Mourinho è forma e sostanza, è Auctoritas, è pensiero granitico e visione non relativistica. Ogni sua parola è un brocardo, la sua visione delle cose ha consistenza quasi dogmatica. Mario Balotelli, invece, quantomeno l'hanno tirato su dei giulivi salesiani, gente di ondivaga disciplina. Mourinho è il Pianeta. Balotelli, seppure sia così convinto di essere il nuovo Re Sole, si limiti fino a nuovo ordine o rivoluzione copernicana a girargli intorno. Con rispetto, circospezione e a distanza di sicurezza. Con obbedienza, silenzio, sofferenza. Abbassare la cresta, palla lunga e pedalare. E se aveva ragione, un giorno Iddio gliene renderà merito.
Questo lo diciamo, sia chiaro, per affetto. Un affetto pari a quello di Francesco Merlo, esternato in liquidi cristalli di saggezza sulla Rep. di ieri. Il quale Merlo, forse più voltairiano e meno tomista di noi, però in sintesi dice la stessa cosa: “Solo noi che vogliamo bene a Balotelli possiamo dirgli che ha torto. E a prescindere”. Anche a noi il merito della faccenda non importa. Può darsi addirittura che il Filosofo, alla stregua di un padre o di un monarca, abbia agito male. Uno scatto di nervi, anzi ira e superbia.

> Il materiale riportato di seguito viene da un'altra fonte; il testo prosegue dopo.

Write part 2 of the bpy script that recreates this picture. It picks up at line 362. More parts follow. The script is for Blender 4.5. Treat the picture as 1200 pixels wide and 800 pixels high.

Ira prima, e superbia ora, nel non voler ammettere di aver perso le staffe. Non importa. E' il giovane guerriero di fronte al re-padre-padrone che si di deve inchinare. Principio di autorità e legge della vita. Anche se ci fosse da ingoiare il torto.
Chiariamo un altro punto. La filosofia del gruppo ci fa schifo. Una pippa all'italiana per non aver mai avuto il coraggio di praticare la filosofia del calcio totale: ordine mistico e disciplina. Non è questo. E neanche se abbia ragione Eto'o, quando dice con una spavalderia da brivido nella schiena che il ragazzo “non ci mancherà”.
A noi interessano gli uomini, e per quel che è lecito, i destini degli uomini. Mourinho è una stella polare per chiunque voglia prendere il calcio per qualcosa di più lieve e più profondo di quel che appare. E' uno che alla melassa del calcio italiano e nello stagno melmoso del giornalismo sportivo è transitato come un'armata a cavallo. E detto per inciso, né il calcio né i suoi giornalisti hanno mai amato il ragazzo di nome Balotelli: quante gliene dicevano, dandogli di arrogante e montato e maleducato eccetera, difendendo persino i tifosi ululatori. Finché non gli è tornato comodo di usarlo, il ragazzo, contro Mou. E allora adesso va di moda Mario. A questo mondicciolo calcistico, ieri in conferenza stampa Mourinho ha detto, ma parlando in inglese a un canale inglese: “Non mi piace il calcio italiano e io non piaccio al calcio italiano”. Sappiamo già come andrà. Ciò non toglie che non è un pazzo, è un gran motivatore, e un grande professionista. Sa che importante è la squadra, scopo e missione affilati all'unisono. Nessuno può essere al di sopra della squadra, del suo scopo e della sua missione. E del capo, che è la sua sintesi. Nessuno critica il comandante in azione di guerra, la democrazia assembleare non è di questo mondo, e ancora meno del football.
Mario Balotelli sì è sottratto a questa regola. E “ha torto a prescindere”. E' questione tolemaica, no? A un altro padre, anzi nonno, come il Trap che gli consigliava un passo di umiltà ha risposto: “Se mi state chiedendo di mettere da parte l'orgoglio, potete dirlo anche a qualcun altro”. E' un'altra magnifica frase. Ma è una splendida tragedia, ubris su ubris. Noi intuiamo che la questione di Mario è quella di avere una idiosincrasia insanabile per il IV Comandamento – e per uscire un attimo dall'amenità, forse sta davvero qui la sua sofferenza di giovane uomo. E' un artista, un genio che deve trovarsela da sé, la sua strada. E in questo è vero: un educatore, un padrone, un padre né affettuoso né severo serve a poco. E tantomeno adirato nella sua ubris. Perché può anche spezzarlo, un figlio. Ma se non un orco, è meglio avere di fronte un muro. Non un'auctoritas, ma un sano principio di autorità. Un bene per Mario, dico.
(Ma poi, vivaddio, non sono né padre né figlio. Sono due professionisti strapagati. Facessero il loro gioco, che noi abbiamo pagato il biglietto).